Chaque mois, vers le début, je vous parlerai d'un film. Tout comme je vous parle de musique (vers le milieu) et de littérature (vers la fin). Je vous parle d'un film qui m'a épaté par sa facture visuelle, narrative, inventive, sonore, par ses interprètes, sa réalisation, son esthétique, son histoire, toujours son histoire, son propos et son angle sur un sujet quelconque. Je vous parle d'un film qui a eu un impact fort sur ma personne.
Et en fait la propagande en suggérant que vous le voyiez vous aussi.
Un film est un voyage à très peu de frais, un luxe formidable.
Nadine Labaki est une actrice, réalisatrice et scénariste libanaise. Elle sera les trois dans le film qui m'intéresse. Son premier film en tant que réalisatrice avait beaucoup attiré l'attention. Celle de 65 pays. Devenant le plus grand succès libanais d'alors (2007). Le charme de madame Labaki ne se trouve pas seulement dans ses beaux grands yeux bruns.
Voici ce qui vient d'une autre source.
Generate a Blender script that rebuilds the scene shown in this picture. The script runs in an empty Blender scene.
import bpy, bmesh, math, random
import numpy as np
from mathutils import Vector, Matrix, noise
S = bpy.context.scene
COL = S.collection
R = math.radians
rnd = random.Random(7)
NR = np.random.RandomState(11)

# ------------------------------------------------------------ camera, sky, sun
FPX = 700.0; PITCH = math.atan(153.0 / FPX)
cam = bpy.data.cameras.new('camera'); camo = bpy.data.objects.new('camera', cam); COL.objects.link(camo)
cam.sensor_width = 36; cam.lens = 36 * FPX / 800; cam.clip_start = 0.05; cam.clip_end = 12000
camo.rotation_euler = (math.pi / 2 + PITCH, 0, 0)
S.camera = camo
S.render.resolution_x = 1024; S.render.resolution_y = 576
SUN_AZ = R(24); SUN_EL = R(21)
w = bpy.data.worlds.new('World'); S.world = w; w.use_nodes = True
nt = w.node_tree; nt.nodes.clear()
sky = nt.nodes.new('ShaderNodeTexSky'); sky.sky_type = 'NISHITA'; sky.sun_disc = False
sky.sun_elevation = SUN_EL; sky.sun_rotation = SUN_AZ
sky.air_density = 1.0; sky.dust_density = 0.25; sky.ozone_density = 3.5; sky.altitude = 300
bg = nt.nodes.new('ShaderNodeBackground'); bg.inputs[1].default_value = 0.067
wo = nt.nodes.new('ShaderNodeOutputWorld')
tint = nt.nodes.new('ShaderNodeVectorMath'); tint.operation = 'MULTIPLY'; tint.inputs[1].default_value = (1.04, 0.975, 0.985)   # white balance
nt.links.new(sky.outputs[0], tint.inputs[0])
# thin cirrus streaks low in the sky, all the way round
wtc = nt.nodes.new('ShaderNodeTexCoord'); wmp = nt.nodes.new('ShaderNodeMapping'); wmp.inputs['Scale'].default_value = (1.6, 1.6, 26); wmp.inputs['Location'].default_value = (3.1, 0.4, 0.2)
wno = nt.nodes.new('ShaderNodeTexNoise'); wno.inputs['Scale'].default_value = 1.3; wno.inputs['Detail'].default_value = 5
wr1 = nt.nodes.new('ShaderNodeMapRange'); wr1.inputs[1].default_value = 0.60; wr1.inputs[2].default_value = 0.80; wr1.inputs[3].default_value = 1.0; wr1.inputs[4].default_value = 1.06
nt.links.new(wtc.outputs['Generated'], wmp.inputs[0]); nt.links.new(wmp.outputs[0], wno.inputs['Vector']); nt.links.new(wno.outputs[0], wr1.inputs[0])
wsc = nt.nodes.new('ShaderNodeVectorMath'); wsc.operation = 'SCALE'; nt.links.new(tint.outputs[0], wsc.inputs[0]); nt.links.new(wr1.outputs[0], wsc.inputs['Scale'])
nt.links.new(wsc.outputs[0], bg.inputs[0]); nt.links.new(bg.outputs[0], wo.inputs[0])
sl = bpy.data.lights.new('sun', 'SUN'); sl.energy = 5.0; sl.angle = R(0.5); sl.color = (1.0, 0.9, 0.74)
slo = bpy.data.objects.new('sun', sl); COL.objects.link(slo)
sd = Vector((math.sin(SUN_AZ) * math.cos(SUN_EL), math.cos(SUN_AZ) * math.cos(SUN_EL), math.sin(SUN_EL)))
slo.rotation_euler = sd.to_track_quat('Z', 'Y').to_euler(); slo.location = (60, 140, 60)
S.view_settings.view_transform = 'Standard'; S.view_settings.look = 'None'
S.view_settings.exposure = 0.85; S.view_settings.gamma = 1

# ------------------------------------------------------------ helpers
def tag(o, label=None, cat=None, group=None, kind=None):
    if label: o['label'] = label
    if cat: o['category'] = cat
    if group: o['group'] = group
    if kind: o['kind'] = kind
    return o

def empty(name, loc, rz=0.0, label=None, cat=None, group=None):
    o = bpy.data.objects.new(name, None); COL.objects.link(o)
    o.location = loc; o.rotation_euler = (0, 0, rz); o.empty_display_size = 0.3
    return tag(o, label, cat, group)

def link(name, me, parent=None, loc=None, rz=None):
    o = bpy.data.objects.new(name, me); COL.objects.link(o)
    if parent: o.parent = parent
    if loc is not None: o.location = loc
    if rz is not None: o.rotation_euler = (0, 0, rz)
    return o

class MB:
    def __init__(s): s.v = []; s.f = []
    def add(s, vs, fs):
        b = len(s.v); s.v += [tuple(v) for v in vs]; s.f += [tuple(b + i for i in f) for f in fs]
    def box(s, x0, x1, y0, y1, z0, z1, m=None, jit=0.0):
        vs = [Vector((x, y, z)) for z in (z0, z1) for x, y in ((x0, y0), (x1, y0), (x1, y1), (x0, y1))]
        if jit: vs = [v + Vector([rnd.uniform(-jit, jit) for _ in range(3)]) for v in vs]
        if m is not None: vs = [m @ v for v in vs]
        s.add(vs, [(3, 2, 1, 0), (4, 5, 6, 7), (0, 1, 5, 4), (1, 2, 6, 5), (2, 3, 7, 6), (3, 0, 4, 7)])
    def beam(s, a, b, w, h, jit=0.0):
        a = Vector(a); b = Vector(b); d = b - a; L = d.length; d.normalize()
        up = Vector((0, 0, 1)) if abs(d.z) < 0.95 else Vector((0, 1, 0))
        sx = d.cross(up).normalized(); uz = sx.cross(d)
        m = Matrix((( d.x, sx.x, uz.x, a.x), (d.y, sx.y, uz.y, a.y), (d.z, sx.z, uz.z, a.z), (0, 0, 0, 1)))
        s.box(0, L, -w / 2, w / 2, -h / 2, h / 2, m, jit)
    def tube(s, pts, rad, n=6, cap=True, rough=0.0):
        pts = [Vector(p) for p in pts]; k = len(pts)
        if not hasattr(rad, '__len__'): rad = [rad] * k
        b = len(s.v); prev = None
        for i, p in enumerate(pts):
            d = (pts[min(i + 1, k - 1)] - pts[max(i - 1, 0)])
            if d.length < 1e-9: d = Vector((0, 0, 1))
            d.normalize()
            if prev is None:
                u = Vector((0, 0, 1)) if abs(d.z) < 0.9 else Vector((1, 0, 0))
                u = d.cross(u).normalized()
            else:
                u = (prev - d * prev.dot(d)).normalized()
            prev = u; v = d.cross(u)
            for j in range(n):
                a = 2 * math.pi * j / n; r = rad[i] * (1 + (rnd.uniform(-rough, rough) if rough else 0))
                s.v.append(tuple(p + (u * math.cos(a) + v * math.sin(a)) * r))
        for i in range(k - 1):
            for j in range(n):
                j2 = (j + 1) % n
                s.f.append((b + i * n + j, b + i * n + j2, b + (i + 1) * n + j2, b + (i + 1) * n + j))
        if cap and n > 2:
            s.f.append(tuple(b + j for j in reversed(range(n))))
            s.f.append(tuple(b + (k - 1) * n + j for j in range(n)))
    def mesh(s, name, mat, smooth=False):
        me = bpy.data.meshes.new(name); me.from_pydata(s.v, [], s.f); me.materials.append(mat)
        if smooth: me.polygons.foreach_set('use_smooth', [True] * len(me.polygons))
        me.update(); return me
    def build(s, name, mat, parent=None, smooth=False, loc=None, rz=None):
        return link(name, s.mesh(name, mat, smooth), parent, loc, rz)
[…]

Il est aussi dans le ton qu'elle choisit pour ses films.
Son second film est celui sur lequel je veux me concentrer. Il étonne à bien des égards. Il parle de la cohabitation libanaise entre Musulmans et Chrétiens. Sur un ton aigre doux où se mêlent violence, humour, tendresse et agitations. Nadine est née en 1974, soit pendant la guerre du Liban. L'idée du film lui est venue toutefois en 2008, alors qu'elle était enceinte et que le coeur de Beyrouth était à feu et à sang. Elle se demandait alors, avec son enfant, si elle le pouvait, elle s'en irait où? Elle réalisait qu'il suffisait de très peu pour faire éclater des conflits intereligieux au Liban. Le film traite directement de cela. Ces gens qui choisissent d'appartenir plus à une religion qu'à un pays.
Les femmes, dans le film de Labaki, tout comme dans le premier film, ont des rôles formidables. Si les hommes ont la mêche courte et sont toujours sur le point d'exploser pour des pacotilles, les femmes usent de beaucoup de ruses afin de les distraire et de les faire penser à autre chose. Et je ne parle aucunement de détours aux allusions sexuelles, mais bien d'idées fort originales et unificatrices, là où la division naît entre hommes.
Les femmes dans les films de Labaki sont d'une beauté qui dépasse le simple coup d'oeil. Le sujet étant relativement grave, on se surprend à beaucoup sourire lors de moments comiques forts habiles de sa part qui n'est pas sans rappeler les comédies italiennes et françaises. Labaki s'est aussi octroyé le droit de faire beaucoup de clin d'oeil à la comédie musicale. En effet, la manière de bouger dans certaines scènes semble relever directement de la chorégraphie, ne serais-ce qu'en ouverture de film.
Il y a une grâce presque poétique à traiter de sujets aussi intense et grave avec légèreté et intelligence comme elle le fait. Son cinéma a été qualifié de vent de sable porteur de saveurs méditerranéennes et d'orient qui toujours surprend. Des problèmes essentiels comme la religion, la mort, l'intolérance, la guerre, la violence, les relations hommes/femmes sont traités avec une verve humoristique rare. Et rien n'est plus difficile que le rhytme en humour. Labaki s'en joue en combinant danse, texte et trouvailles visuelles.
Presque tous les comédiens, comme dans son film précédent, sont des non professionnels choisis cette fois dans les villages de Taybeh , Douma et Mechmech. Le film a été tourné dans ce dernier village. La caméra subtilise de somptueuses images du secteur. Afin de bien montrer que les religions peuvent se croiser sans heurts, Labaki a confié le rôle du cheikh à un chrétien et celui du prêtre à un musulman. Ça donnait déjà le ton avant les touts premiers coups de manivelles.
La musique y est fort intéressante et elle est composée par le mari de madame Labaki, Khaled Mouzanar.
Cinéma moyen oriental qui fait grincer des dents autant qu'il fait sourire, mais qui épate aussi de par ses petites trouvailles chorégraphiques subtiles. Lyrisme, passion, humour et lourdeur religieuse sont au menu.
Cocktail bien de notre époque.
Et Maintenant on va où?
Pas une seule religion ne peut répondre à cette question.
Nadine Labaki nous dit qu'on peut bouger des montagnes pour un peu de paix et de bonheur.
Je l'ai vu deux fois et viens de me le réserver une troisième fois à la Vievliothèque.